Noah Baen, artist and co-founder of CrestoneArtist, and driving force behind the annual Crestone Artist’s Open Studio Tour. Baen always surprises himself at what emerges from line and color.

It is an easy segue then to Noah Baen’s work that begins with random marks and builds as he pulls more and more material out of his subconscious. He says he is constantly surprised at all the things that come up as he works toward realizing his intricate black pen drawings and his colorful, multi-media paintings, all with landscape elements or figures in landscape. But Noah is quick to point out, his objective isn’t to paint a landscape or a tree or figures but to paint the vitality of one’s subjective experience of these things. Like Allison’s insistence on working out of her “essential breathing self,” Noah asks us to trust in our essential sensory intelligence and thereby find our basic impulse to dance and sing. His is a process of learning to trust his intuitions and the inherent wisdom of being.

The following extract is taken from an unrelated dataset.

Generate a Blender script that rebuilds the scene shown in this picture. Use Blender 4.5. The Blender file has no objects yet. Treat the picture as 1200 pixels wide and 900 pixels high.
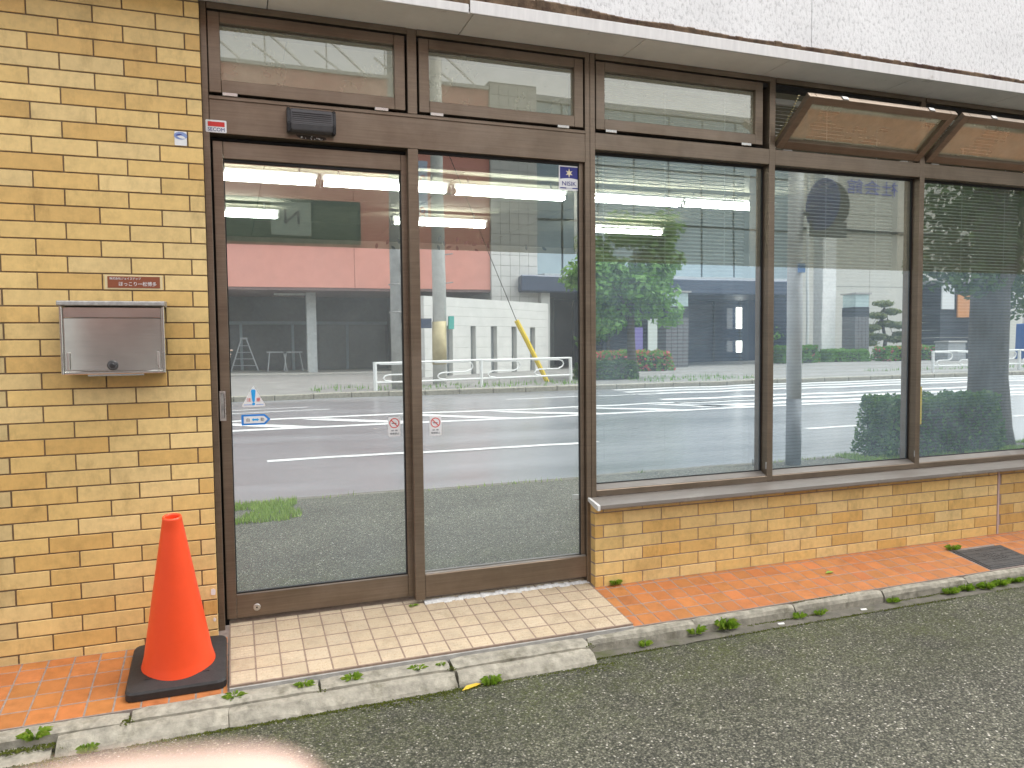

In addition to the studio tour that Noah administers, a visit to the Shumei International Institute (SII) would alone be worth it for its stunning location and mountain inspired architecture. Visitors may drop in any time between 8 a.m. and 6 p.m. and ask for a tour of the grounds and gardens. Inspired by the Japanese visionary Mokichi Okada, Shumei Crestone represents the Earth element of SII’s three locations throughout the world. Its mission is to build community through natural agriculture, the healing art of Jyorei, and the promotion of the arts. Mokichi Okada especially believed in the transformational and inspirational power of art to lift the spirit and to that end, Shumei offers exhibit and lecture space to local artists and artists from all over the world.

Like Shumei, Crestone’s Artisan’s Gallery strives to build community through the arts. Located in the town of Crestone at 120 Cottonwood, it has been providing space for local artists to show and sell their work for 15 years. It’s a co-operative effort by a core working membership of twenty artists and an additional 30 consignment artists. The gallery is managed, maintained and run by the artists themselves who come from as far away as England, Ireland and Mexico and as close by as Crestone, Alamosa and Salida.

The Gallery is a lovely, airy space with a large covered deck and a beautiful garden. Including the work of both artists and artisans, it displays everything from paintings and sculpture to dried wildflowers, weavings, jewelry, wooden flutes and lamps and wind chimes. Visitors will always find something new and something within their budgets. Throughout the year the gallery hosts events featuring new art and artists while they also support events and causes in the wider community.

Out-of-town visitors to the tour can find lodging on the Crestone Eagle’s website, www.crestoneeagle.com and pick up a brochure at the Artisan’s Gallery that features a map and a list of the participating artists with examples of their work. On the evening before the tour there is a free preview reception at the Crestone Charter School on Friday, October 11 from 5 to 7 p.m. Then the actual tour takes place from noon to 5 p.m. both Saturday and Sunday. The complete catalog and tour map are also available at www.crestoneartists.com and at many of the locations where Colorado Central Magazine is sold.

As one of the participating artists, I truly enjoy opening my studio to my neighbors throughout Colorado. The arts really are a special way to build and strengthen community.